Il aurait pourtant été séduisant d’imaginer les neuf membres de la Commission de la marque nationale du beurre passer une demie journée toutes les trois semaines à tartiner des centaines de toast pour vérifier si, statistiquement, le beurre rose possédait une aptitude surnaturelle à être moins sensible à cette malédiction que les beurres de qualité inférieure. Tout cela payé par nos impôts, puisque la mission de salut public de la CMNB est financée sur le budget du ministère de l’Agriculture. S’il fallait un seul nom pour rassurer le peuple quant à la bonne utilisation des deniers publics, on pourra néanmoins citer la présence de Tom Oberweis, le vénérable patron de la maison du même nom, qui œuvre dans un même élan pour la promotion de la cuisine de qualité au Luxembourg et la dégradation du taux de cholestérol de ses habitants.

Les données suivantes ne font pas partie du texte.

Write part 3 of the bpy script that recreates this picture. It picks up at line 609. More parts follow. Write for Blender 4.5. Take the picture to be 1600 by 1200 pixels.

Mais le beurre n’est pas le seul concerné. Il existe aussi des commissions nationales pour la viande de bœuf, la viande de porc, la charcuterie fumée et le miel. Sans oublier celle des eaux-de-vie naturelles, pour laquelle on se plaît à imaginer les tests les plus fous... Voilà qui donne, en tout cas, une certaine idée de notre panthéon gastronomique, auquel il faudrait certainement ajouter la pomme de terre, la fève des marais et le Kachkeis pour être complet.

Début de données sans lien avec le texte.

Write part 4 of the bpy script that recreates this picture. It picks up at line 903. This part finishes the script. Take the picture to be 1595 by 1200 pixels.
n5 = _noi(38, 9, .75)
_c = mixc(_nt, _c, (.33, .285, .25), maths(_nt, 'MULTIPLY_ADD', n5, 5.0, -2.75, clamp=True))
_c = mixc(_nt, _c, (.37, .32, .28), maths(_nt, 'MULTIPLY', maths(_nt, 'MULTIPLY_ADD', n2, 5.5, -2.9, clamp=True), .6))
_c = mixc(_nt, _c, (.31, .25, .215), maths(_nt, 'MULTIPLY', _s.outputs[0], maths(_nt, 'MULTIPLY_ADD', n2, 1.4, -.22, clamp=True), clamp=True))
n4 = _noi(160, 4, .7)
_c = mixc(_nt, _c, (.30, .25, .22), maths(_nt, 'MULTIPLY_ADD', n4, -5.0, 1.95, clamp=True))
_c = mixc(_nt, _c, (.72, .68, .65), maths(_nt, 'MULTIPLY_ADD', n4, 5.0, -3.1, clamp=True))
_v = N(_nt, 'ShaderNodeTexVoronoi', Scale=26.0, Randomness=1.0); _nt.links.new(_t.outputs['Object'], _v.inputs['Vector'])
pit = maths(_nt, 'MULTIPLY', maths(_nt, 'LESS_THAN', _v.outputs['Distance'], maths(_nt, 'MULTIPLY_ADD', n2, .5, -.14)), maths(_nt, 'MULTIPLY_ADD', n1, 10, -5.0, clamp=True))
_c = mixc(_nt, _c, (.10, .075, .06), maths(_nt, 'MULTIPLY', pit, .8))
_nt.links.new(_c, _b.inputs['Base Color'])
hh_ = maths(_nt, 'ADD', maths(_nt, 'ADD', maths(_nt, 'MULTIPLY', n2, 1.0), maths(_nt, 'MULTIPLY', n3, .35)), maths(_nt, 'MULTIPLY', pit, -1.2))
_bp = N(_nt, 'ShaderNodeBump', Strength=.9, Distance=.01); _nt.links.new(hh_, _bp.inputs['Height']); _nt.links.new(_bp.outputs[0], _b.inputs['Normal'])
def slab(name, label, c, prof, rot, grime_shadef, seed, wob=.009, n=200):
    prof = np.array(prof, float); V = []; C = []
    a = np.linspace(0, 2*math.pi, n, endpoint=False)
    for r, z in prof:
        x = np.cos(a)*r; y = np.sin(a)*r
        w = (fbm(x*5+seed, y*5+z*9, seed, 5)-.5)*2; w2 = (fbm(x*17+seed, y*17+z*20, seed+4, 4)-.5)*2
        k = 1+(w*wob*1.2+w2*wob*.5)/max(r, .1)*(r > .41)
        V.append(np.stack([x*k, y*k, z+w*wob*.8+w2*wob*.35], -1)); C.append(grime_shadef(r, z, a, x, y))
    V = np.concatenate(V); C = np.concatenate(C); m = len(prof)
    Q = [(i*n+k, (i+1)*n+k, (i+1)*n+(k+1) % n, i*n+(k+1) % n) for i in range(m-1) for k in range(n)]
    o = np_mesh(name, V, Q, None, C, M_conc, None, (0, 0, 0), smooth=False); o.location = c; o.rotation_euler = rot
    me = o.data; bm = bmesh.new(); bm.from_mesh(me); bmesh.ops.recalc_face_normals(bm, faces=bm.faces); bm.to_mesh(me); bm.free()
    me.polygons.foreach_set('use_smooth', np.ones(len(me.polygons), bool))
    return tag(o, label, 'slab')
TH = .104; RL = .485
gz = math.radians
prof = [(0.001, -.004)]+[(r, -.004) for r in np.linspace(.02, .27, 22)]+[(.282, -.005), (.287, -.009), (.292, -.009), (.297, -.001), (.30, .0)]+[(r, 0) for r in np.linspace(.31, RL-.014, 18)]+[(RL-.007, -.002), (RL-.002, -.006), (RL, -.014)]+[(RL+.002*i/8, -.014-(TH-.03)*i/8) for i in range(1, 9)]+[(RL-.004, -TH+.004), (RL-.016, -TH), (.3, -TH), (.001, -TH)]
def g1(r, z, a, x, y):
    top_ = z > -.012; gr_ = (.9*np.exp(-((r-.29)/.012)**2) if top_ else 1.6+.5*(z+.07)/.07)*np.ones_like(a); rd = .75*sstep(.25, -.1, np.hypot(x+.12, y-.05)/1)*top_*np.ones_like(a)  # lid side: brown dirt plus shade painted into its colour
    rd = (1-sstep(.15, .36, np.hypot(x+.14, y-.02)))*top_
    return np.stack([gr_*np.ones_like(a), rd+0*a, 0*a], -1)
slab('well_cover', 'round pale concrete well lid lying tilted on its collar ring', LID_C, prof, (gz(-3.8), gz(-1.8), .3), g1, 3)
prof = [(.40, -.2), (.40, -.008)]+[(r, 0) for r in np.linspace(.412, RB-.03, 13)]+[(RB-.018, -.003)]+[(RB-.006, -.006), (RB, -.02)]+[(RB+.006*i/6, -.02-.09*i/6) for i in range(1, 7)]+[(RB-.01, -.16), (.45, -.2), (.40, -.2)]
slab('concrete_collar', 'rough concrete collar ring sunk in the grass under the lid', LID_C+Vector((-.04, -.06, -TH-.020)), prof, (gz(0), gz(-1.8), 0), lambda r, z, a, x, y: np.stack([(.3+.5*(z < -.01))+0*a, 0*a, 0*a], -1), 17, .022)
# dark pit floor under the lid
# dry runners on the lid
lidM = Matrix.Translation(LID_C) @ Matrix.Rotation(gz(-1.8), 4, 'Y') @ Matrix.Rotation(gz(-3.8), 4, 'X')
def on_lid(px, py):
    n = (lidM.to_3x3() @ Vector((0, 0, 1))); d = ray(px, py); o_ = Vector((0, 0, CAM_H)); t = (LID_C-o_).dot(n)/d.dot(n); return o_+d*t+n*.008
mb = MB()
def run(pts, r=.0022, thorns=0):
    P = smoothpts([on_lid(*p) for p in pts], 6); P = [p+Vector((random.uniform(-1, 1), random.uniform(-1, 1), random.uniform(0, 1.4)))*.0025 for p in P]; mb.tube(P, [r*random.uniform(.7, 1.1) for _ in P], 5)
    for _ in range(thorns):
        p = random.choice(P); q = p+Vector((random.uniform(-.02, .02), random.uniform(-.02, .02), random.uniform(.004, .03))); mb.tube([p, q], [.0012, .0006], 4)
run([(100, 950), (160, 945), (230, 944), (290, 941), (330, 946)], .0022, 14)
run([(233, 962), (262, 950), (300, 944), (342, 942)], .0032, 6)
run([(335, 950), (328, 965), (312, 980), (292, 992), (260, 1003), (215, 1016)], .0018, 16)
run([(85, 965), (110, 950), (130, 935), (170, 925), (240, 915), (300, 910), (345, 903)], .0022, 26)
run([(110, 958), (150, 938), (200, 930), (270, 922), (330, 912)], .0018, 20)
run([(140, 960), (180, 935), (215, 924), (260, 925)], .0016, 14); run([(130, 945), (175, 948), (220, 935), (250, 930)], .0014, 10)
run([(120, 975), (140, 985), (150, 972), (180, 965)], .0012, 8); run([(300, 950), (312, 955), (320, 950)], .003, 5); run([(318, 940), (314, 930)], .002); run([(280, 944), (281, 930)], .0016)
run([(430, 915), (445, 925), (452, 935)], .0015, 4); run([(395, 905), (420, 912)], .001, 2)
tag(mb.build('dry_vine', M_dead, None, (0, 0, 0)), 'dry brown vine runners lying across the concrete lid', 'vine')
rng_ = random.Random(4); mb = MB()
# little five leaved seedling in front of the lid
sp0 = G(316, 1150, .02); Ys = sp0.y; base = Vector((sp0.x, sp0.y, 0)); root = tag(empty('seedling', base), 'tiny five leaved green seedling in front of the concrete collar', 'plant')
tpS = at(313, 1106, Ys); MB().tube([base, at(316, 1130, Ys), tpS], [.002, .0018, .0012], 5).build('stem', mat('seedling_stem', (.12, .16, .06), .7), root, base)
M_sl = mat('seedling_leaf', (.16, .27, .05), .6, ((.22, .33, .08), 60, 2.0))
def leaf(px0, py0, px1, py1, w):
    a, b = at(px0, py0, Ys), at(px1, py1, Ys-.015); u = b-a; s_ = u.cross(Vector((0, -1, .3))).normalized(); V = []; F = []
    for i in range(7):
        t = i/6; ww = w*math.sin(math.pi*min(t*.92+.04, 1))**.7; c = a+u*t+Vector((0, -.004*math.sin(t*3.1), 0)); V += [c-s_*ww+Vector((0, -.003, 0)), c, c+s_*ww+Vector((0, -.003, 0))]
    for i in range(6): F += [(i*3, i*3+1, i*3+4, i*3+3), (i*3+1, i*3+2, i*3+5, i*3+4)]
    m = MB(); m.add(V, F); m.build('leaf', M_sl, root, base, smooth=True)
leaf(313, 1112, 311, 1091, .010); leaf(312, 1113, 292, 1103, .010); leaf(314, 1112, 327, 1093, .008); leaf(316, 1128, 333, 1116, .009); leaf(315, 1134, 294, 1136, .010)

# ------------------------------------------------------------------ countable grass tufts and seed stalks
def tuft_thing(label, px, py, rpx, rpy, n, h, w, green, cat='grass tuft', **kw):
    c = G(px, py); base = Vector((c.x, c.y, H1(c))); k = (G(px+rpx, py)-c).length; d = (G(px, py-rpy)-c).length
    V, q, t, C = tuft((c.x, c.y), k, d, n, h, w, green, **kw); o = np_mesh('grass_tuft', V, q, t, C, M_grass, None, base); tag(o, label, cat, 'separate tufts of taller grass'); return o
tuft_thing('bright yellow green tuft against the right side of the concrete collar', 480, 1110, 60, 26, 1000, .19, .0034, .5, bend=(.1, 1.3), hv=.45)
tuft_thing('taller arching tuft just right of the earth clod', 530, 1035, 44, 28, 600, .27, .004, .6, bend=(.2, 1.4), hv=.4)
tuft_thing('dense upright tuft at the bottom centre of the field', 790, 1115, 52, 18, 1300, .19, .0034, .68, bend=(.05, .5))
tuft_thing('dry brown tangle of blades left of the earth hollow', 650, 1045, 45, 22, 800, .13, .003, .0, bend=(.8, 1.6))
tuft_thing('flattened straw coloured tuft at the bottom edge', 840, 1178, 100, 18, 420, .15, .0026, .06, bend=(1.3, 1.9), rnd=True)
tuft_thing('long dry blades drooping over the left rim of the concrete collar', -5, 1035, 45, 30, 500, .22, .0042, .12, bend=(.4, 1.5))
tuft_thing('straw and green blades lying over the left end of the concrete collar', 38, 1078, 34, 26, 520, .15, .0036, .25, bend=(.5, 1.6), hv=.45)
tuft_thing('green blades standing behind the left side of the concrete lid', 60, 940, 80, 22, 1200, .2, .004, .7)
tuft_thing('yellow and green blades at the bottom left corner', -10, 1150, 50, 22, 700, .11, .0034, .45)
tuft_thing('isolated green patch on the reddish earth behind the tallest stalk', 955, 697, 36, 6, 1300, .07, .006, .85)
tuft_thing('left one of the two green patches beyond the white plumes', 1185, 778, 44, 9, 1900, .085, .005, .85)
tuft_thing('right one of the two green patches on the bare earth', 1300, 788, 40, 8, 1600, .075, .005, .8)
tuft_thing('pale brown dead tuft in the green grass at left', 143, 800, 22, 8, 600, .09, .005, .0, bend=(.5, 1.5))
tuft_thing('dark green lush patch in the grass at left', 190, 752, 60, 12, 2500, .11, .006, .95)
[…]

Reste la question de l’utilité fondamentale du label. Force est de reconnaître que le beurre vit une époque difficile. Il est concurrencé par la margarine, critiqué pour son comportement à la cuisson, dévalorisé par ses versions « allégées », « tendres » ou « tartinables », comme si le beurre « normal » était lourd, dur et intartinable. Sa consommation a fortement chuté depuis les années 1950.

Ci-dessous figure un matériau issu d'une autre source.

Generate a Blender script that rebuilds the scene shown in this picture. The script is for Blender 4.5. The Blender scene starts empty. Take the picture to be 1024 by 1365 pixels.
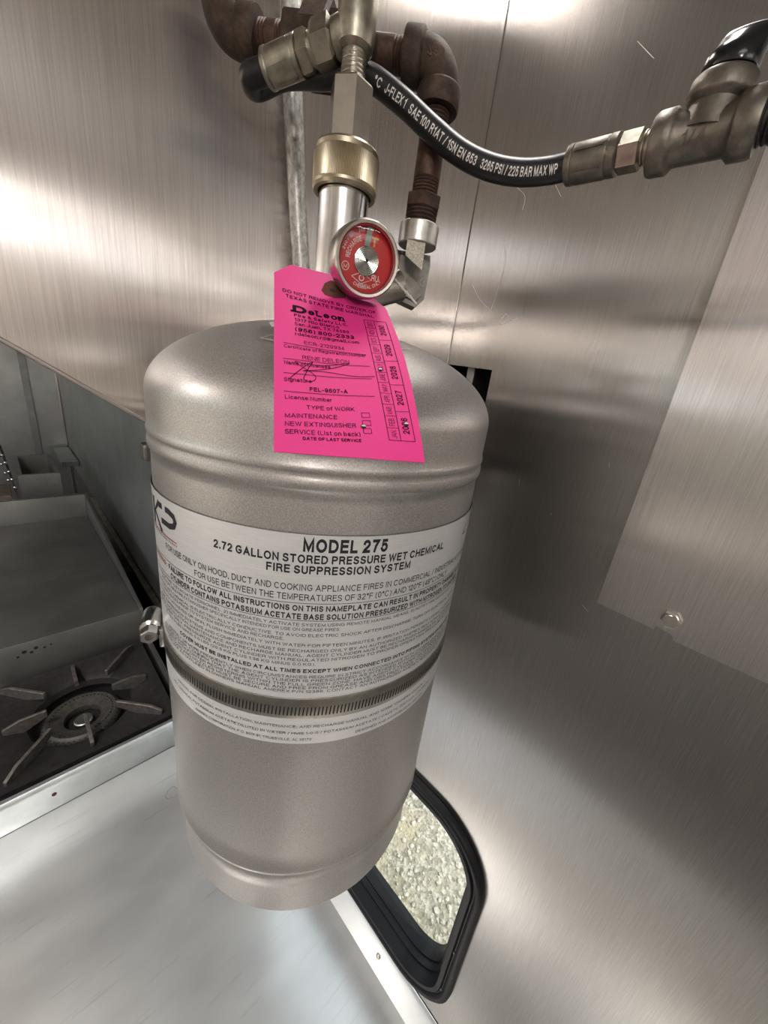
import bpy, bmesh, math, random
from mathutils import Vector, Matrix

random.seed(4)
S = bpy.context.scene
COL = S.collection
PI = math.pi
V = Vector

# ------------------------------------------------------------------ camera
# world: +X towards the truck wall, +Y away along the counter, z = 0 at eye level (metres)
cam_d = bpy.data.cameras.new('camera')
cam = bpy.data.objects.new('camera', cam_d)
COL.objects.link(cam)
cam.matrix_world = Matrix(((0.70891501, 0.15112699, -0.68891229, 0),
                           (-0.69426164, 0.32161509, -0.64386684, 0),
                           (0.12425893, 0.93473224, 0.33291944, 0),
                           (0, 0, 0, 1)))
cam_d.sensor_fit = 'HORIZONTAL'
cam_d.sensor_width = 36.0
cam_d.lens = 495.64 / 1024 * 36.0
cam_d.clip_start = 0.01
cam_d.clip_end = 200
S.camera = cam

# ------------------------------------------------------------------ sky, sun, lamps, exposure
world = bpy.data.worlds.new('world')
S.world = world
world.use_nodes = True
wn = world.node_tree
bg = wn.nodes['Background']
sky = wn.nodes.new('ShaderNodeTexSky')
sky.sky_type = 'NISHITA'
sky.sun_disc = False
sky.sun_elevation = math.radians(52)
sky.sun_rotation = math.radians(200)
sky.air_density = 1.0
sky.dust_density = 2.5
hs = wn.nodes.new('ShaderNodeHueSaturation')       # thin high haze: a paler sky
hs.inputs['Saturation'].default_value = 0.28
wn.links.new(sky.outputs[0], hs.inputs['Color'])
wn.links.new(hs.outputs[0], bg.inputs[0])
bg.inputs[1].default_value = 0.36

sun_d = bpy.data.lights.new('sun', 'SUN')
sun_d.energy = 3.2
sun_d.angle = math.radians(0.6)
sun_d.color = (1.0, 0.92, 0.78)
sun = bpy.data.objects.new('sun', sun_d)
COL.objects.link(sun)
sun.rotation_euler = V((-0.12, 0.70, -0.80)).to_track_quat('-Z', 'Y').to_euler()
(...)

Le beurre Rose, lui, mis à part son estampille de l’État, n’a pas réellement d’argument marketing. C’est juste du beurre de qualité supérieure, dont la fabrication est comparable à celle de tous les autres beurres de cette catégorie. Il faut donc croire que les pissenlits et les pâquerettes de l’Ösling ont des propriétés particulières, ou que les vaches d’ici sont moins stressées que la normale, pour conférer au produit un avantage sur la concurrence.